The Newbies Guide to Scrum

Photo by Olga Guryanova on Unsplash

Coming from a self-taught background, I had no idea what scrum was when I got my first developer job. All of a sudden, I was going to meetings called daily standups, which no one stood up in, and sprint retros. Of course, being the new guy on the team, full of imposter syndrome, and not wanting to look stupid, I just went along for the ride. It probably took a month before I figured out what each meeting was for and even longer to find good resources on why we have the meetings we do.

Luckily for you, I thought I would give a simple summary of what the meetings are for and why. For a deeper dive, I would recommend the Scrum book over at the Pragmatic Programmers. This is not an all-encompassing list of all the potential meetings, but it hits the major ones you will likely see as a developer.

Daily Standup

Sometimes called daily scrum, it is supposed to be a quick meeting where team members give a status report and plan. This meeting should be fast enough that no one should need to sit down. Some good advice I got from someone once was that a good stand-up should have 3 sentences: What you did, what you are doing, and any future issues or blockers.

Backlog Refinement

Sometimes called Backlog Grooming (though the term is losing favor due to negative connotations the term grooming has come to represent) is where you go over the work that needs to be done. This is the time to verify what is required in a story. What are the requirements that satisfy this work, and how you know you are done?

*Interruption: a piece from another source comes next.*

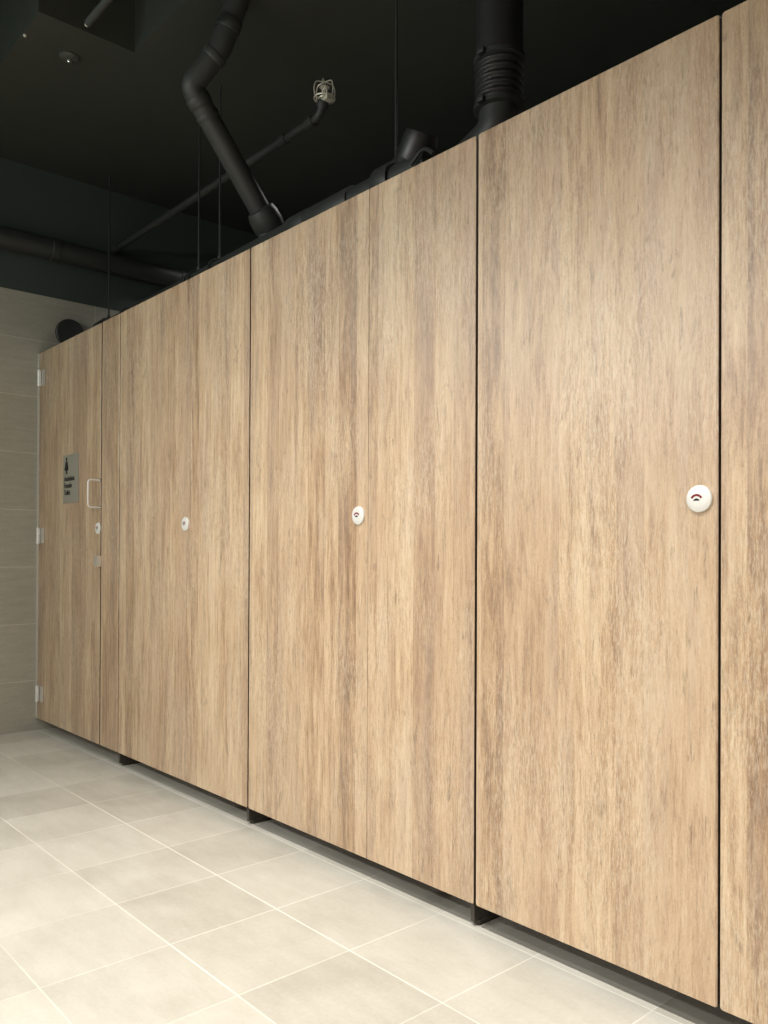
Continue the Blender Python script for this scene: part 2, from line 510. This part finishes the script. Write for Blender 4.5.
for sxx, szz in ((.4525, 1.192), (.4525, 1.410)):
    bm = bmesh.new(); add_lathe(bm, [(0, -.0058), (.003, -.0054), (.0040, -.0040), (.0040, -.0035)], 20)
    smooth_by_angle(link('sign_screw', bm, CHROME, sign, (sxx, 0, szz)))

# aluminium channel closing the joint between wall and first door
bm = bmesh.new()
add_box(bm, -.0145, .0015, -.004, .018, GAP, ZT, .0008)
tag(link('wall_channel', bm, ALU), 'thin pale metal strip running down between tiled wall and first door', 'trim strip')

# cubicle dividers standing behind the seams
for i, (x, lab) in enumerate(((.995, 'behind the first narrow seam'), (2.058, 'behind the seam left of the middle door'),
                              (3.122, 'behind the dark seam left of the nearest door'), (4.225, 'beyond the right edge of the photo'))):
    bm = bmesh.new(); add_box(bm, x, x+.013, .0145, YB+.002, -.010, ZT-.02, .0008)
    add_box(bm, x-.004, x+.017, .030, .11, -DZ, -.008, .001)
    tag(link('cubicle_partition', bm, PARTITION), 'dark cubicle dividing board seen only through floor gap ' + lab, 'partition')

# ------------------------------------------------------------------ ceiling void: panel, pipes, ducts
det = thing('smoke_detector', 'small dark round detector with bright centre on the upper left of the dark ceiling', 'detector', (1.117, -.272, CZ))
bm = bmesh.new(); add_lathe(bm, [(.040, .0005), (.040, -.006), (.034, -.012), (.020, -.016), (0, -.017)], 36, 'Z')
smooth_by_angle(link('base', bm, PANELBLACK, det))
bm = bmesh.new(); add_lathe(bm, [(.010, -.015), (.011, -.020), (.008, -.026), (0, -.029)], 24, 'Z')
smooth_by_angle(link('sensor_head', bm, CHROME, det))
st = thing('ceiling_sensor', 'tiny pale stud on the dark ceiling left of the detector', 'sensor', (1.141, -.460, CZ))
bm = bmesh.new(); add_lathe(bm, [(.006, .0005), (.006, -.004), (.004, -.008), (0, -.009)], 20, 'Z')
smooth_by_angle(link('stud', bm, WHITECAP, st))

# black drain pipe with two bends dropping behind the doors
t = thing('drain_pipework', 'black bent drain pipe dropping from ceiling, then running behind the door tops', 'pipe', (1.9, .05, CZ))
def rel(pts, o): return [Vector(p)-Vector(o.location) for p in pts]
P3 = [(1.925, .05, CZ+.001), (1.86, .008, 2.815), (1.762, -.06, 2.685), (1.735, .31, 2.265), (1.735, .31, 2.17)]
bm = bmesh.new(); add_tube(bm, rounded_path(rel(P3, t), .03, 8), .043, 28)
smooth_by_angle(link('pipe_run', bm, PIPE, t))
def collar(parent, a, b, pos, length, r, mat=PIPE, name='pipe_collar'):
    a = Vector(a); b = Vector(b); d = (b-a).normalized(); c = a+(b-a)*pos
    bm = bmesh.new()
    q = [c-d*length/2, c-d*(length/2-.004), c+d*(length/2-.004), c+d*length/2]
    add_tube(bm, rel(q, parent), [r*.96, r, r, r*.96], 28)
    return smooth_by_angle(link(name, bm, mat, parent))
collar(t, P3[1], P3[0], .42, .045, .047)
collar(t, P3[1], P3[2], .22, .03, .047)
collar(t, P3[2], P3[3], .10, .035, .0475)
collar(t, P3[2], P3[3], .20, .02, .046)
bm = bmesh.new(); d_ = (Vector(P3[3])-Vector(P3[2])).normalized(); c_ = Vector(P3[3])
add_tube(bm, rel([c_-d_*.075, c_-d_*.070, c_-d_*.045, c_-d_*.01, c_+d_*.03, c_+d_*.05], t), [.046, .056, .063, .065, .058, .045], 28)
smooth_by_angle(link('pipe_socket', bm, PIPE, t))

# main waste pipe behind the door tops
bm = bmesh.new(); add_tube(bm, rel([(-.016, .31, 2.150), (2.68, .31, 2.193)], t), .052, 28)
smooth_by_angle(link('horizontal_run', bm, PIPE, t))
a, b = (0, .31, 2.150), (2.75, .31, 2.195)
for q, ln, rr in ((.05, .10, .064), (.16, .04, .060), (.40, .05, .060), (.72, .12, .062), (.78, .30, .060), (.90, .08, .066)):
    collar(t, a, b, q, ln, rr)

def acc(pts): return [p+Vector((2.60, .31, 2.24))-Vector(t.location) for p in map(Vector, pts)]
bm = bmesh.new(); add_tube(bm, acc([(-.01, 0, 0), (.03, -.01, .045), (.04, -.012, .062)]), [.06, .058, .052], 24)
add_tube(bm, acc([(-.065, 0, -.01), (-.03, 0, .012), (.0, 0, .03)]), [.035, .05, .05], 24)
smooth_by_angle(link('inspection_cap', bm, FLEX, t))
# corrugated flexible duct
t = thing('flexible_duct', 'fat black corrugated duct dropping from ceiling above the nearest door', 'duct', (2.965, .3, 2.2))
bm = bmesh.new()
add_tube(bm, [(0, 0, .185), (0, 0, CZ-2.2+.001)], .069, 32)
smooth_by_angle(link('upper_sleeve', bm, FLEX, t))
bm = bmesh.new()
pts, rads = [], []
n = 44
for k in range(n+1):
    pts.append((0, 0, .045 + .150*k/n)); rads.append(.069 + .0048*math.sin(2*PI*k/7))
add_tube(bm, pts, rads, 36)
smooth_by_angle(link('corrugated_sleeve', bm, FLEX, t), 60)
for zz in (.05, .190):
    bm = bmesh.new(); add_tube(bm, [(0, 0, zz-.008), (0, 0, zz-.006), (0, 0, zz+.006), (0, 0, zz+.008)], [.074, .0765, .0765, .074], 36)
    add_box(bm, -.012, .012, -.088, -.070, zz-.008, zz+.008, .002)
    smooth_by_angle(link('hose_clamp', bm, ROD, t))
bm = bmesh.new()
pts = rounded_path([(0, 0, .06), (-.006, 0, -.015), (-.205, .005, -.088)], .10, 12)
add_tube(bm, pts, .058, 28)
smooth_by_angle(link('smooth_elbow', bm, PIPE, t))
bm = bmesh.new(); add_tube(bm, rounded_path([(-.20, -.075, -.035), (-.26, -.06, .012), (-.32, -.055, -.02)], .04), .006, 10)
smooth_by_angle(link('cable', bm, PIPE, t))

# round pipe end by the tiled wall
t = thing('capped_pipe', 'dark round pipe end peeping over first door by the tiled wall', 'pipe', (.035, .155, 2.132))
bm = bmesh.new()
add_tube(bm, [(-.051, 0, 0), (-.012, 0, 0)], .066, 32)
smooth_by_angle(link('pipe_run', bm, PIPE, t))
bm = bmesh.new(); add_tube(bm, [(-.022, 0, 0), (-.019, 0, 0), (-.004, 0, 0), (0, 0, 0)], [.074, .079, .079, .075], 36)
smooth_by_angle(link('end_cap', bm, PIPE, t))

# insulated pipe crossing along the wall under the ceiling
t = thing('wall_pipe', 'long dark pipe along the top of tiled wall, under the ceiling', 'pipe', (.06, -.5, 2.56))
bm = bmesh.new(); add_tube(bm, [(0, YF+.499, 0), (0, YB+.501, 0)], .056, 28)
smooth_by_angle(link('pipe_run', bm, PIPE, t))
for yy in (-.9, .55, 1.3):
    bm = bmesh.new(); add_tube(bm, [(0, yy-.02, 0), (0, yy-.017, 0), (0, yy+.017, 0), (0, yy+.02, 0)], [.058, .061, .061, .058], 28)
    smooth_by_angle(link('pipe_collar', bm, PIPE, t))

# hanger rods
def hanger(label, x, y, zlow, r=.0045):
    t = thing('hanger_rod', label, 'rod', (x, y, zlow))
    bm = bmesh.new(); add_tube(bm, [(0, 0, 0), (0, 0, CZ-zlow+.001)], r, 12)
    smooth_by_angle(link('rod', bm, ROD, t))
    bm = bmesh.new(); add_tube(bm, [(0, 0, .006), (0, 0, .018)], r*2.1, 6); link('nut', bm, ROD, t)
    bm = bmesh.new()
    ring = [(0+0.0, .060*math.cos(a*PI/16), -.058+.060*math.sin(a*PI/16)) for a in range(33)]
    add_tube(bm, ring, .0045, 8, caps=False)
    smooth_by_angle(link('pipe_ring', bm, ROD, t))
    return t
hanger('thin black rod above first door, beside the round pipe end', .17, .31, 2.213)
hanger('thin black rod left of the drain pipe, further from it', 1.16, .31, 2.225)
hanger('thin black rod left of the drain pipe, nearer to it', 1.345, .31, 2.228)
hanger('thin black rod above lumpy fitting between drain pipe and duct', 2.50, .31, 2.250)

# sprinkler branch
t = thing('sprinkler_pipe', 'slim dark pipe running along ceiling to the caged sprinkler', 'pipe', (1.0, .4, 2.66))
P = [(-.016, .405, 2.652), (1.962, .39, 2.650), (1.992, .39, 2.702)]
bm = bmesh.new(); add_tube(bm, rounded_path(rel(P, t), .03, 8), .0165, 20)
smooth_by_angle(link('pipe_run', bm, PIPE, t))
for q, ln in ((.04, .06), (.97, .05), (.875, .05)): collar(t, P[0], P[1], q, ln, .0215)
collar(t, P[1], P[2], .75, .025, .0225)

s = thing('fire_sprinkler', 'pale metal fire sprinkler inside a wire cage', 'sprinkler', (1.997, .39, 2.702))
bm = bmesh.new(); add_tube(bm, [(0, 0, -.004), (0, 0, .010), (0, 0, .012), (0, 0, .022)], [.013, .013, .010, .009], 20)
smooth_by_angle(link('body', bm, BRASS, s))
bm = bmesh.new()
for sg in (-1, 1):
    add_tube(bm, rounded_path([(sg*.008, 0, .018), (sg*.016, 0, .028), (sg*.012, 0, .040), (0, 0, .048)], .008, 4), .0024, 10)
add_tube(bm, [(0, 0, .020), (0, 0, .047)], .0026, 10)
smooth_by_angle(link('yoke', bm, BRASS, s))
bm = bmesh.new()
N = 16; pr = []
for k in range(N*2):
    r = .021 if k % 2 == 0 else .015
    pr.append((r*math.cos(PI*k/N), r*math.sin(PI*k/N)))
f = [bm.verts.new((x, y, .0500)) for x, y in pr]; b_ = [bm.verts.new((x, y, .0480)) for x, y in pr]
bm.faces.new(f); bm.faces.new(b_[::-1])
for k in range(2*N): bm.faces.new((f[k], b_[k], b_[(k+1) % (2*N)], f[(k+1) % (2*N)]))
link('deflector', bm, BRASS, s)
bm = bmesh.new()
def ringpts(r, z, n=28): return [(r*math.cos(2*PI*k/n), r*math.sin(2*PI*k/n), z) for k in range(n+1)]
add_tube(bm, ringpts(.040, .006), .0032, 8, caps=False)
add_tube(bm, ringpts(.024, .004), .0028, 8, caps=False)
for k in range(6):
    a = 2*PI*k/6+.2; c, sn = math.cos(a), math.sin(a)
    add_tube(bm, rounded_path([(c*.012, sn*.012, .004), (c*.040, sn*.040, .006), (c*.044, sn*.044, .042), (c*.036, sn*.036, .068), (0, 0, .071)], .01, 4), .0023, 8)
smooth_by_angle(link('wire_cage', bm, BRASS, s))
bm = bmesh.new(); add_box(bm, .016, .040, -.018, .012, -.014, .004, .001)
link('cage_clip', bm, BRASS, s)

# short conduit near the ceiling panel
t = thing('conduit_stub', 'short slim dark pipe with pale tip at the top left, above the detector', 'pipe', (1.77, -.456, 2.75))
bm = bmesh.new(); add_tube(bm, rounded_path([(0, 0, 0), (.32, 0, 0), (.32, 0, CH-2.75+.001)], .04), .013, 18)
smooth_by_angle(link('pipe_run', bm, PIPE, t))
bm = bmesh.new(); add_tube(bm, [(-.014, 0, 0), (.004, 0, 0)], [.007, .0095], 16)
smooth_by_angle(link('nozzle', bm, BRASS, t))

# ------------------------------------------------------------------ lamps (recessed spots of the room, in front of the doors) and added fill lights
def spot(x, y, power, size=100, blend=.9, rad=.05, col=(1, .97, .915), aim=None):
    ld = bpy.data.lights.new('downlight', 'SPOT'); ld.energy = power; ld.spot_size = math.radians(size)
    ld.spot_blend = blend; ld.shadow_soft_size = rad; ld.color = col
    o = bpy.data.objects.new('downlight', ld); COL.objects.link(o); o.location = (x, y, CH-.02)
    return o
for x, p in ((1.3, 24), (2.4, 104), (3.5, 172), (4.6, 140), (5.5, 85)):      # row of downlights facing the doors
    spot(x, -1.35, p*1.22, 94)
for x, p in ((1.2, 22), (2.6, 62), (4.0, 58)):                              # second row by the basins
    spot(x, -2.3, p, 130, 1.0)
for x, p in ((.55, 15), (1.6, 15), (2.65, 15), (3.75, 15), (4.8, 15)):        # unseen weak spots added over the cubicles to brighten their floor
    spot(x, .95, p, 110, .6).location.z = CZ-.02
ld = bpy.data.lights.new('cool_fill_light', 'POINT'); ld.energy = 15; ld.shadow_soft_size = .15; ld.color = (.72, 1.0, .93)  # unseen point light, added to tint the left part of the ceiling cool
o = bpy.data.objects.new('cool_fill_light', ld); COL.objects.link(o); o.location = (.9, -2.35, 2.6)
# unseen area light added by the opposite wall, for the sheen on the doors
ld = bpy.data.lights.new('sheen_fill_light', 'AREA'); ld.shape = 'RECTANGLE'; ld.size = 1.8; ld.spread = math.radians(105); ld.size_y = .10
ld.energy = 12.5; ld.color = (1, .985, .95)
o = bpy.data.objects.new('sheen_fill_light', ld); COL.objects.link(o); o.location = (2.15, YF+.12, 2.05)
o.rotation_euler = (math.radians(70), 0, 0)
w = bpy.data.worlds.new('world'); scene.world = w; w.use_nodes = True
w.node_tree.nodes['Background'].inputs[0].default_value = (.02, .02, .02, 1)

# ------------------------------------------------------------------ camera
f, yaw, pi_, ro, cy = 832.0472, .7262, .0056, .0043, 549.2452
cam = bpy.data.cameras.new('camera'); co = bpy.data.objects.new('camera', cam); COL.objects.link(co)
cam.sensor_fit = 'VERTICAL'; cam.sensor_height = 36; cam.sensor_width = 27
cam.lens = f/1024*36
cam.shift_y = (cy-512)/1024
cam.clip_start = .02
fw = Vector((-math.cos(yaw)*math.cos(pi_), math.sin(yaw)*math.cos(pi_), math.sin(pi_)))
r = fw.cross(Vector((0, 0, 1))).normalized(); u = r.cross(fw)
r2 = r*math.cos(ro)+u*math.sin(ro); u2 = -r*math.sin(ro)+u*math.cos(ro)
M = Matrix((r2, u2, -fw)).transposed().to_4x4()
M.translation = Vector((4.5761, -1.58, .9328))
co.matrix_world = M
scene.camera = co
bpy.context.view_layer.update()
for o in scene.objects:
    if o.parent is None: o.location.z += DZ       # the floor comes to z = 0

vs = scene.view_settings
vs.view_transform = 'Standard'; vs.look = 'None'; vs.gamma = 1; vs.use_curve_mapping = False
vs.exposure = 0.40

This is also typically when you put story points to the work. Story points are used to give your best judgment of how big of work each story takes. There are different tools to help, like poker planning and Fibonacci numbers. Other teams try to use T-shirt sizing, small or medium or extra-large. Whatever method is used, it is used to benefit the next meeting we will talk about.

Sprint Planning

Sprint planning is the process of deciding which items in the backlog your team is committing to completing this sprint. A sprint can be any arbitrary time frame, but two weeks seems to be the most typical length. This is where the story points from the Backlog refinement come in. By pre estimating your work, you can make reasonable judgments on what amount of work you can get done in a typical sprint, based on history.

It’s also an opportunity to have a conversation. If too many things are expected, that can reasonably be finished. This is the time to prioritize and set expectations of how long something will take.

Sprint Retro

Sprint Retro is a great time to take a step back. And review how the previous sprint went. This is a good time to pause and reflect. What went well and what didn’t and how do we do more went well in the future and less of what didn’t. This is not a time to point fingers or blame (in fact, there never is a good time for that). Retros are for objectively looking back and making course corrections so that the team can keep moving in the right direction.

These are the most important meetings you should know about as someone starting fresh in this industry. There are ceremonies and patterns that I would highly recommend you check out in the Pragmatic Programer’s link above.